Since I've been reading lots of polygamy-denier material lately, I decided to ask, "Is polygamy of God?" I got this:
And I hated Esau, and laid his mountains and his heritage waste for the dragons of the wilderness (Mal. 1:3).
Esau was a polygamist, so that seems to be a "no" answer. Of course the verse immediately before it says "yet I loved Jacob," and Jacob was also a polygamist -- but the stichomantic premise is that you interpret the verse as an answer to your question, without regard for the original context.
A follow-up question, "What kind of person was Brigham Young?" got a much more on-the-nose answer:
And he had seven hundred wives, princesses, and three hundred concubines: and his wives turned away his heart (1 Kgs. 11:3).
I'm not sure what's going on here, but it's obviously not just random chance.
4 comments:
I endorse both of those answers. In this case at least, stichomancy FTW.
Given your endorsement, just for fun, I asked “What kind of person is Leo?” and got this:
“There are threescore queens, and fourscore concubines, and virgins without number” (Song of Solomon 6:8).
It seems to have become fixated on the polygamy theme even when I ask it something unrelated. Or perhaps it picked up on my “just for fun” motivation and responded in kind?

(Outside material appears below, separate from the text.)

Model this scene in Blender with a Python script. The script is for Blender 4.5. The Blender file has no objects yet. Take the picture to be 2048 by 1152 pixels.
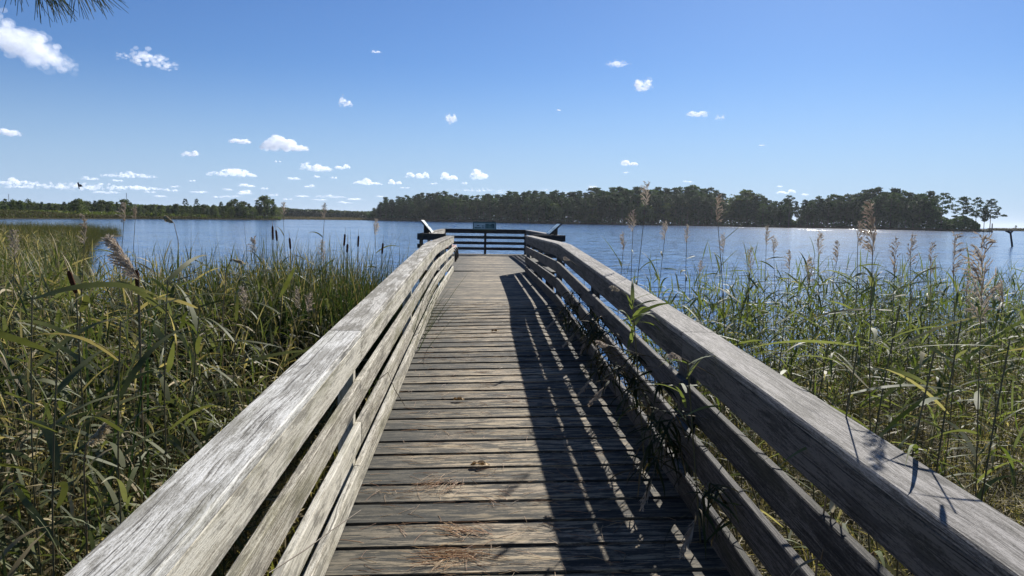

I guess I have to take the bad with the good but I can’t say I understand that one. I’m vehemently opposed to concubines and such.
I don’t understand it, either. The odds against getting one of the only other verses in the Bible to mention large numbers of wives and concubines are astronomical, so it seems like it should mean something. A joke? A reference to a past life?
For what it’s worth, the next line is, “My dove, my undefiled is but one.”